Being in his presence was like an ethereal experience even though he’s very much real. Well, real in the relative sense — the only kind that I understand at the moment anyhow.
I learned of Yongey Mingyur Rinpoche through a random video on YouTube. He was talking about how meditation had helped him through a phase of having panic attacks. That resonated with me very strongly and I was instantly curious to know more. I went and bought all his books and started going through them one-by-one; in chronological order of their publishing. I hunted out every video that was available on the internet and found that I could relate to almost all of his teachings.
My initiation into meditation had been through the most non-sectarian programme called Mindfulness Based Stress Reduction, or MBSR as it is quite popularly known now. Having an insatiable thirst for more, I learned that while put across in a secular manner, mindfulness had its roots in Buddhism. I’ve always been a bit non-religious and in fact, I run away from all rituals and dogma. So with a healthy dose of scepticism, I jumped into exploring what mindfulness had to offer. I read books by established monks and lots of other people who had been practitioners of Buddhism for a long time. The more I read, the more I saw that I could take full advantage of the tools Buddhism had to offer without getting involved in the religion per se.
This same sense echoed back when I came across any material by Mingyur Rinpoche. His book Joy of Living did indeed live up to its title. I felt so connected with his style of teaching and his tremendous sense of humour. I knew right away that this was one person I had to be in the presence of. Online sessions and books just weren’t going to cut it — I had to attend an in-person session. For a non-believer of manifestation, I got the opportunity soon enough. And on more than one occasion.
It has been a delightful journey so far to have been his student. I have had the opportunity to meet so many people from across the world, interact with so many guides from his organisation, visit and attend teachings in monasteries; I could not have been in better company! The one thing that has stood out to me through this experience has been his generosity of spirit. For someone like me, it’s aspirational; though at a level that I cannot imagine achieving at the moment.

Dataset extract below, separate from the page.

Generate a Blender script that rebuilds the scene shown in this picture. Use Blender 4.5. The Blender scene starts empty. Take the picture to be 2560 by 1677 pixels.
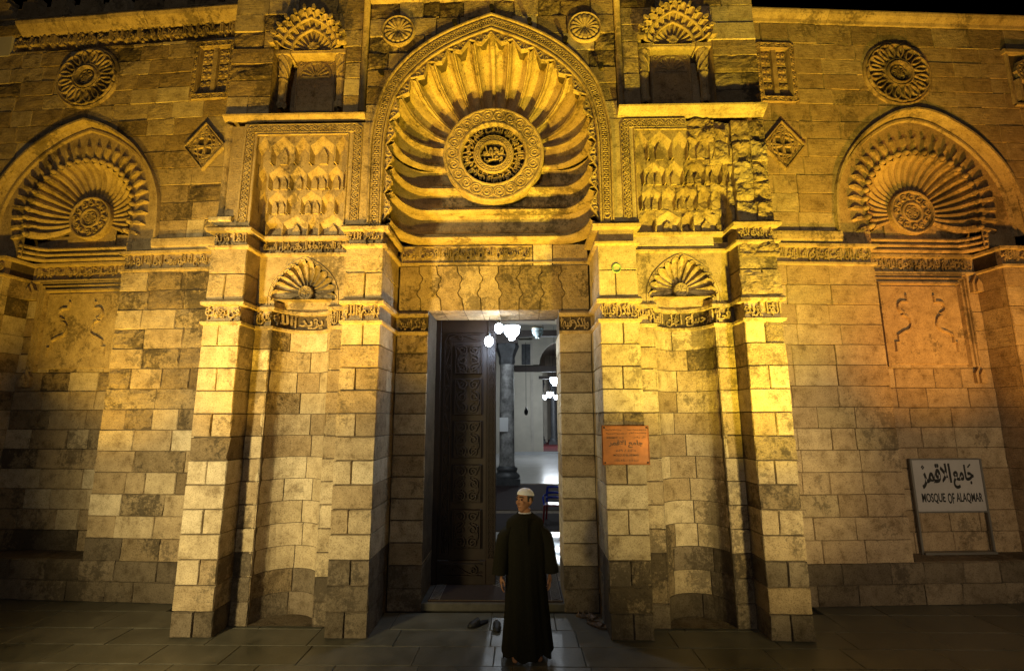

I’ve been touched by how generous he is with every aspect of his being. He sits for hours under the glare of hot floodlights delivering session after session of teaching. There is no hint of discomfort that I can sense from him. He goes through ceremonies like blessing people and accepting offerings that involve a fair amount of physical effort without flinching — in fact, I’ve only ever seen him engaging each and every person with a smile and words they need to hear from him. In a packed schedule, he also accommodates additional requests for various poojas, empowerment and refuge ceremonies.
For most people who are established followers and have been ‘in the system’ for sometime, none of this is probably unusual. I too have been around religious ceremonies where the priest is required to conform to demanding conditions. But I have never experienced anyone do it with so much genuine love, compassion and joy towards other people. He is the embodiment of everything he teaches. He creates an environment which allows me to believe in my own capacities of love and kindness and compassion.
The most surreal of all experiences was running into him at the airport while returning from one of his teachings. There I was, being a random person like any other traveller. Then I see him walk to a seat and sit down in the most unassuming manner; like any other traveller. I battled the urge to go and say hello for all of five seconds and then went up to him. He welcomed the intrusion with a warm smile and chatted with me about all and sundry. We talked till boarding was announced and then went to our respective seats. All through the flight I was on cloud nine, literally and figuratively. Thoughts were rushing through my head, perhaps faster than the speed of the aircraft even. I knew that we’d meet again after landing and there would be an opportunity to interact with him once again. The anecdote that came to mind was of the person who meets a doctor socially and immediately starts telling him about all his ailments, looking for a solution. I was definitely not going to be that guy! So I ultimately decided that the best option was to say nothing at all.
That turned out to be a great decision because it landed up giving me a glimpse into the person he is. There is so much merit in the teachings about learning to be quiet — that is when you can actually listen to what is being said — beyond mere words. Standing by the conveyor belt, waiting for my luggage, I was acutely aware of his presence next to me. All the stoic poise I was channelling turned into a puddle when he gently asked me a question. There I was, babbling away like a schoolgirl again. He humoured me until it was time to part. I wished him well and carried on with the last leg of my journey home.
I think he knew that I would love to keep talking to him, but was resisting it merely to give him space. Space that lives inside him and is so vast that he does not seek it from his outer environment. So inclusive that it had the power to protect me from my own inner conflict. I didn’t realise until later that he perhaps read my mind in his own astute way of showing compassion to all people — no matter what their afflictions. His grace enveloped me and protected me from my own self-judgement. Like I said, I came upon him accidentally and have gone about imbibing his teachings in the most unconventional manner — you could perhaps say, even irreverent. I don’t know too much about reincarnation and the belief systems of Buddhism or his exalted status for that matter. I only know that I was touched by greatness that day — the kind that has the power to change the paths of our lives.